10.        En l'occurrence, il existe un intérêt public suffisant pour exécuter le renvoi de M. A______, quand bien même cela entraîne une privation de liberté pour ce dernier. Compte tenu des circonstances de son séjour en Suisse, aucune mesure moins incisive que la détention ne parait apte à assurer son renvoi et la durée de la détention prononcée est relativement réduite, le droit à la liberté de M. A______ étant modérément impacté. Il convient encore de préciser que les autorités suisses n'ont pas failli à leur devoir de diligence, étant relevé qu'elles sont actuellement dans l'attente d'une réponse des autorités espagnoles.

11.        Au vu de ce qui précède, il y a lieu de confirmer l'ordre de mise en détention administrative de M. A______ pour une durée de trois semaines.

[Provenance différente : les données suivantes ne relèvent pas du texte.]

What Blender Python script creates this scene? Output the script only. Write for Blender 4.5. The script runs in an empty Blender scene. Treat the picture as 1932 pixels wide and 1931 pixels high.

12.        Conformément à l'art. 9 al. 6 LaLEtr, le présent jugement sera communiqué à M. A______, à son avocat et au commissaire de police. En vertu des art. 89 al. 2 et 111 al. 2 de la loi sur le Tribunal fédéral du 17 juin 2005 (LTF - RS 173.110), il sera en outre communiqué au secrétariat d'État aux migrations.


 

PAR CES MOTIFS

LE TRIBUNAL ADMINISTRATIF

DE PREMIÈRE INSTANCE

1.             confirme l’ordre de mise en détention administrative pris par le commissaire de police le 6 décembre 2021 à 14h30 à l’encontre de Monsieur A______ pour une durée de trois semaines, soit jusqu'au 26 décembre 2021 ;

2.             dit que, conformément aux art. 132 LOJ, 10 al. 1 LaLEtr et 65 LPA, le présent jugement est susceptible de faire l'objet d'un recours auprès de la chambre administrative de la Cour de justice (10 rue de Saint-Léger, case postale 1956, 1211 Genève 1) dans les dix jours à compter de sa notification. L'acte de recours doit être dûment motivé et contenir, sous peine d'irrecevabilité, la désignation du jugement attaqué et les conclusions du recourant. Il doit être accompagné du présent jugement et des autres pièces dont dispose le recourant.

Au nom du Tribunal :

Le président

Olivier BINDSCHEDLER TORNARE

 

Copie conforme de ce jugement est communiquée à Monsieur A_____, à son avocat, au commissaire de police et au secrétariat d'État aux migrations.